## Information provided
------

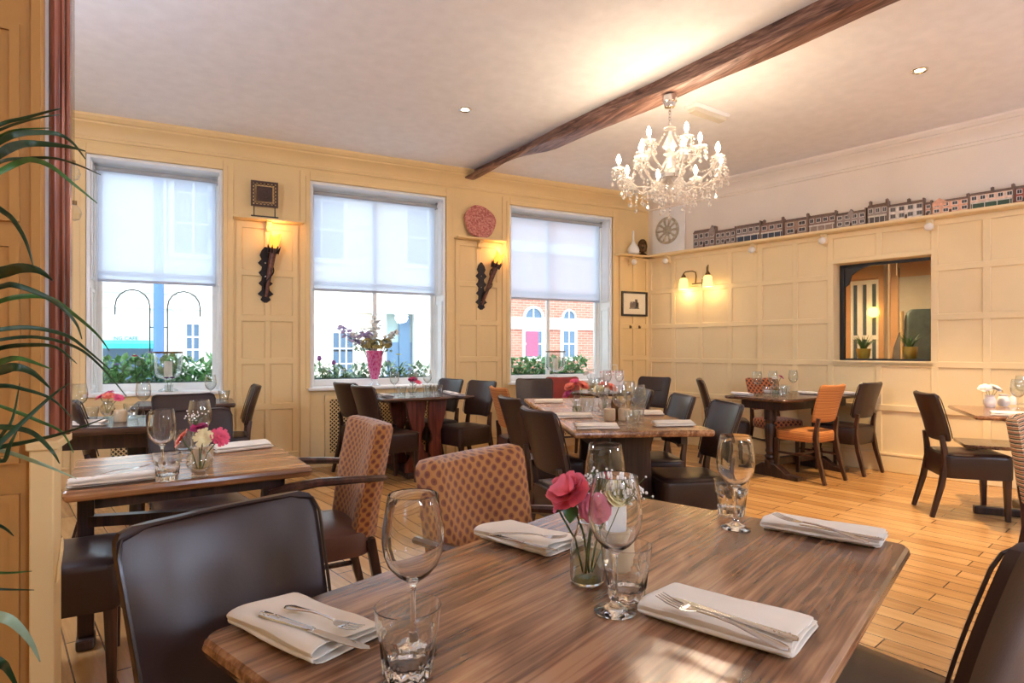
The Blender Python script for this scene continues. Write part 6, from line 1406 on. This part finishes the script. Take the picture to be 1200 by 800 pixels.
# ------------------------------------------------------------------ palm reaching in from the left
PX = [(0.93, 4, [(-45, 172), (0, 146), (30, 138), (55, 131), (72, 127)]), (0.98, 3, [(-45, 175), (0, 152), (25, 143), (50, 137), (71, 134)]), (1.02, 3, [(-40, 185), (0, 160), (20, 152), (60, 150)]),
      (0.9, 7, [(-45, 195), (0, 166), (20, 157), (45, 155), (68, 157), (85, 167), (100, 186)]), (0.95, 10, [(-50, 215), (0, 180), (20, 170), (40, 168), (75, 171), (100, 177)]), (1.0, 4, [(-45, 215), (0, 190), (25, 186), (60, 185), (88, 192), (118, 205)]),
      (0.88, 8, [(-45, 225), (0, 201), (20, 191), (37, 187), (60, 195), (87, 216), (114, 238)]), (0.92, 6, [(-40, 215), (0, 245), (15, 257), (30, 282), (39, 312)]), (0.85, 14, [(-45, 335), (0, 320), (24, 314), (45, 317), (62, 329)]),
      (0.92, 7, [(-45, 350), (0, 336), (18, 334), (51, 346), (75, 362), (90, 380), (96, 397)]), (0.97, 6, [(-45, 372), (0, 353), (30, 347), (60, 350), (90, 371), (114, 392), (128, 411)]), (0.9, 5, [(-45, 398), (0, 386), (39, 384), (78, 393), (102, 410), (129, 433)]),
      (1.0, 4, [(-45, 412), (0, 398), (45, 395), (90, 407), (120, 431), (148, 464)]), (0.94, 6, [(-45, 425), (0, 408), (36, 404), (66, 407), (90, 426)]), (0.88, 8, [(-45, 440), (0, 424), (24, 420), (60, 432)]), (0.86, 11, [(-45, 445), (0, 434), (18, 430), (39, 437), (60, 456)]),
      (0.96, 5, [(-45, 458), (0, 452), (24, 455), (60, 467), (84, 489)]), (0.9, 6, [(-40, 560), (0, 519), (30, 491), (60, 464), (81, 449)]), (0.98, 4, [(-30, 465), (18, 482), (45, 493), (72, 506), (86, 530)]), (0.93, 5, [(-40, 540), (0, 524), (30, 518), (75, 507), (123, 490)]),
      (0.9, 7, [(-40, 505), (0, 500), (36, 506), (60, 527), (70, 543)]), (0.96, 5, [(-30, 520), (10, 530), (39, 540), (60, 548), (90, 561)]), (0.82, 11, [(-40, 712), (0, 722), (18, 731), (36, 752), (47, 775)]), (0.84, 10, [(-40, 755), (0, 776), (10, 786), (24, 812)]),
      (0.9, 4, [(-40, 605), (0, 616), (16, 628)]), (0.95, 3, [(-40, 688), (0, 690), (40, 691)]), (1.0, 3, [(-40, 664), (0, 671), (37, 669)]), (0.9, 5, [(-40, 498), (0, 540), (12, 520), (22, 500)]), (0.95, 4, [(-40, 575), (0, 512), (14, 492), (23, 449)])]
pot = Vector((-1.05, 0.36, 0))
palm = thing('potted_palm', 'potted palm whose dark arching fronds reach in at the left edge', 'plant', pot)
m = MB(); m.lathe([(0, 0), (0.15, 0), (0.2, 0.3), (0.21, 0.34), (0.19, 0.34), (0.17, 0.3), (0, 0.29)], 24); m.build('pot', M['stoneware'], palm)
fr_cols = ['leaf_dark', 'leaf_dark', 'leaf', 'leaf_dark']
roots = []
for i, (d, wpx, pts) in enumerate(PX):
    w3 = []
    n = len(pts)
    for k, (x, y) in enumerate(pts): w3.append(PD(x, y, d+0.05*math.sin(k*1.1+i)*0.6+0.03*k/n)-pot)
    fine = []                                     # Catmull-Rom
    for k in range(n-1):
        p0, p1, p2, p3 = w3[max(k-1, 0)], w3[k], w3[k+1], w3[min(k+2, n-1)]
        for s in range(5):
            q = s/5; fine.append(0.5*((2*p1)+(p2-p0)*q+(2*p0-5*p1+4*p2-p3)*q*q+(3*p1-p0-3*p2+p3)*q**3))
    fine.append(w3[-1]); roots.append(w3[0]); g = []; L = len(fine); wd = wpx*d/F*0.5
    for k, p in enumerate(fine):
        q = k/(L-1); tn = (fine[min(k+1, L-1)]-fine[max(k-1, 0)]).normalized(); vw = (p+pot-Vector((0, 0, H))).normalized(); sd = tn.cross(vw).normalized(); nn = sd.cross(tn).normalized()
        tilt = 0.5*math.sin(i*2.3); sd = (sd*math.cos(tilt)+nn*math.sin(tilt)); w_ = wd*min(1, 0.5+q*1.8)*(max(0.04, 1-q**2.2))+0.0004
        g.append([p-sd*w_, p+nn*w_*0.5, p+sd*w_])
    m = MB(); m.sheet(g); o = m.build('frond_leaf', M[fr_cols[i % 4]] if i not in (21, 22) else M['leaf_pale'], palm, smooth=60, solid=0.0008)
for sel in (range(0, 8), range(8, 17), range(17, 22), range(22, 29)):
    rr_ = sorted([roots[k] for k in sel], key=lambda p: p.z); m = MB(); lo, hi = rr_[0], rr_[-1]
    m.tube([(0, 0, 0.28), Vector((lo.x*0.35, lo.y*0.35, max(0.5, lo.z*0.6)))]+rr_, 0.006, 6); m.build('frond_stalk', M['leaf'], palm)

# ------------------------------------------------------------------ daylight and added fill light
wd = bpy.data.worlds.new('sky'); SC.world = wd; wd.use_nodes = True; nt = wd.node_tree; bg = nt.nodes['Background']
sky = nt.nodes.new('ShaderNodeTexSky'); sky.sky_type = 'HOSEK_WILKIE'; sky.turbidity = 4.0; sky.sun_direction = (0.2, -0.6, 0.75)
mixn = nt.nodes.new('ShaderNodeMix'); mixn.data_type = 'RGBA'; mixn.inputs[0].default_value = 0.75; mixn.inputs[7].default_value = (0.80, 0.90, 1.0, 1)
nt.links.new(sky.outputs[0], mixn.inputs[6]); nt.links.new(mixn.outputs[2], bg.inputs['Color']); bg.inputs['Strength'].default_value = 3.5
sun = light('SUN', 'sun', (0, 0, 20), 1.3, (1.0, 0.96, 0.9), angle=R(3)); sun.rotation_euler = (R(38), 0, R(12))
for k, (a, b) in enumerate(WINS):
    l = light('AREA', 'window_portal', ((a+b)/2, YB+0.345, (WZ0+WZ1)/2), 1, (1, 1, 1), shape='RECTANGLE', size=b-a, size_y=WZ1-WZ0); l.data.cycles.is_portal = True; l.rotation_euler = (-PI/2, 0, 0)
# opal globes added as fill light, unseen behind and beside the viewpoint
M['opal'] = emis('fill_light_globe', (204, 222, 255), 78)
for x, y, z, lb in ((1.0, -1.6, 2.1, 'added fill light globe behind the viewpoint'), (4.6, -1.0, 2.1, 'added fill light globe at the right behind the viewpoint'), (-1.6, 3.4, 2.1, 'added fill light globe behind the pier at left'), (6.9, -1.2, 2.3, 'added fill light globe out of view by the side wall')):
    t = thing('fill_globe', lb, 'fill light', (x, y, z), 0, 'added fill light globes')
    m = MB(); m.ball((0, 0, 0), 0.17, 24, 14); m.build('globe', M['opal'], t)
    m = MB(); m.tube([(0, 0, 0.165), (0, 0, CEIL-z)], 0.008, 6); m.lathe([(0.05, CEIL-z-0.03), (0.05, CEIL-z), (0, CEIL-z)], 12); m.build('rod', M['brass'], t)
vs_ = SC.view_settings; vs_.view_transform = 'Standard'; vs_.look = 'None'; vs_.gamma = 1; vs_.exposure = 0.5; vs_.use_curve_mapping = False
SC.cycles.max_bounces = 14; SC.cycles.transmission_bounces = 12; SC.cycles.transparent_max_bounces = 16; SC.cycles.diffuse_bounces = 5; SC.cycles.glossy_bounces = 4
SC.cycles.sample_clamp_indirect = 6.0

------

## Stated exercise
Return every line in the listing that contains the word "from".

## Problem solution
The Blender Python script for this scene continues. Write part 6, from line 1406 on. This part finishes the script. Take the picture to be 1200 by 800 pixels.
# ------------------------------------------------------------------ palm reaching in from the left